Paradigm AV has supplied projection solutions for an exhibition showing concepts for future metro travel – including cross-track and in-train projection onto curved surfaces.

Paradigm AV has supplied projection solutions for an exhibition showing concepts for future metro travel – including cross-track and in-train projection onto curved surfaces.

Presented by engineering experts Siemens in conjunction with London Transport Museum and media owners CBS Outdoor UK, Going Underground: Our journey to the future showcases future developments for metro-style trains and stations.

At the heart of the exhibition is a full-size mock-up of a brand new concept metro train – the Siemens Inspiro – a driverless train which has been designed to set new standards in its class and address the diverse demands of public transportation needs within cities. The Inspiro is 30% more energy efficient and 20% lighter than similar modern metro trains, with a light and open, fully air-conditioned interior.

To help bring realism to this underground mock-up CBS Outdoor UK contracted Paradigm AV, having consulted with company founder Greg Jeffreys in the past. Once again they called on the Bedford screen specialists’ advanced engineering skills on the Cross Track Projection (XTP) displays — a technology developed to allow moving HD advertisements and messages to be digitally projected onto the curved wall opposite the station platform. At the same time Paradigm developed a series of Tube Car Panel (TCP) frames (advertising panels), which like the XTP, also required precision design and implementation.

According to Paradigm AV designer Kathryn Norford, critical to the success of the XTP had been the correct angling of the two NEC PH1400U projectors, fitted with NP25FL 0.67:1 fixed short throw lens, and specified by CBS Outdoor, using the NEC Stacking System.

These were chosen as being compatible with the rigging accessories and the Calibre HQView320 HDMI/DVI image scaler, which includes four-sided soft edge blend, flexible geometry correction functions and full warp mapping – enabling the image to be warped onto the Paradigm curved screen and frame.

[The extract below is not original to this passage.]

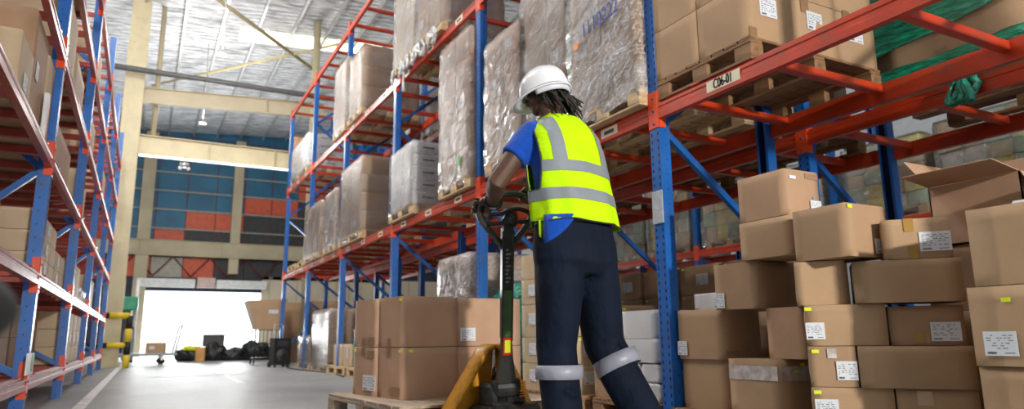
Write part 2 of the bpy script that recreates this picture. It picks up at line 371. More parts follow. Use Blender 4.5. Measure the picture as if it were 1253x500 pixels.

The train’s digital TCP frames, also designed by Paradigm, see digital images rear projected onto a curved surface – viewed from inside the train – in this simulation.

For this, Paradigm AV specified two Panasonic PT-RZ470 projectors with standard lens and two Calibre HQView320’s for warping. These were supplied along with Paradigm rear projection towers and mounting devices.

“Pro Display rear projection film was applied to 3mm clear acrylic that had been formed to follow the shape of the train,” explained Norford. “The forming of the acrylic was carried out and provided by Curvature Group who manufactured the train mock-up, while design and installation of the projectors and rear projection towers was Paradigm.”

While all content and media players were supplied by CBS Outdoor, Paradigm AV managed the full installation, including the warping of images.

In addition to the Siemens Inspiro, which could cost a £1 million a carriage to develop, the mix of interactive exhibits on display – housed in a temporary ‘station’ building – will focus on technologies to help travellers find their way more easily, electronic ticketing developments, passenger information systems and station management solutions.

Going Underground is free to enter and remains open until January 2014. It is located on the site of The Crystal in Royal Victoria Docks, the world’s largest exhibition of solutions dedicated to sustainable cities.